Liberal intellectuals are now once again flirting with American declinism: America has passed her peak, her best days are over, she’s not going to be the superpower she once was, the best we can do is learn to live with less, our children and grandchildren will inevitably grow up to live with less than we currently have. But that’s OK, they say, because the rest of the world will do better at our expense, and liberals care more about the whole world.
That was rejected in the 1970s.
And if the liberals keep up this sing-song, it’s going to be rejected again.
athensboy // Dec 5, 2009 at 11:36 am
My big question is are we fighting a Taliban insurgency, or has it morphed into a movement of Pashtun nationalism that wants foreign,Christian,troops out of their tribal lands?Karzai will be no help in our fight, he’s as corrupt as the day is long.Karzai controls nothing from Kabul,the entire country is like the Old West.
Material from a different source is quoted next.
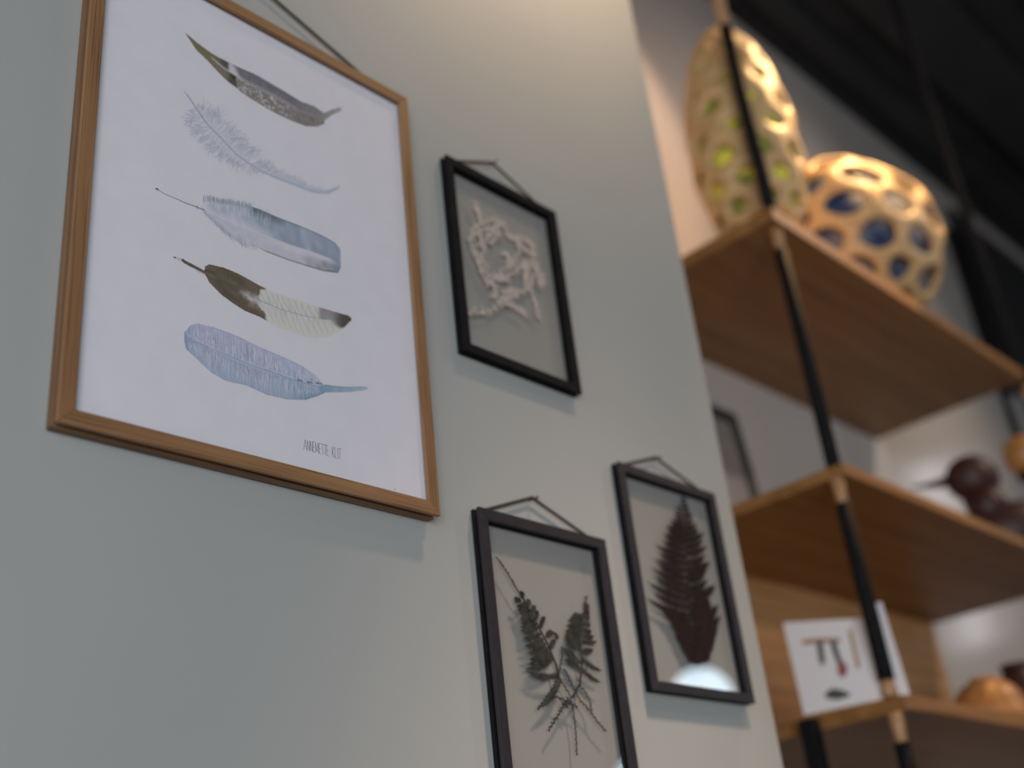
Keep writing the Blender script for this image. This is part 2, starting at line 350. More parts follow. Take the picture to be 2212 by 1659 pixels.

How do we define sucess in a country like that? The Taliban/Pashtun insurgency will never end. The only way to break their resolve would to exterminate every man, woman, and child. Is this what we want to do?
sinz54 // Dec 5, 2009 at 12:52 pm
Kagan and Kristol, who had pushed the Iraq surge and got Bush to sign off on it, have now come out in support of Obama’s surge in Afghanistan:
Republicans will have the opportunity–and the responsibility–to criticize this administration’s policies toward Iran, China, and Russia; its defense budgets; and its detainee policies, to say nothing of its domestic policy initiatives. Democrats will respond. But the president’s announcement of a sound and feasible strategy in Afghanistan gives us a chance to show to ourselves and the world that politics really can stop at the water’s edge when the nation’s safety is at stake and our troops are fighting on our behalf.
So we say: Support the troops. Support the mission. Support the president.
–Frederick W. Kagan and William Kristol
txanne // Dec 5, 2009 at 1:35 pm
85 SpartacusIsNotDead
Good point! You are right, conservatives are stuck in a one size fits all economic solution. Tax cuts, tax cuts, tax cuts.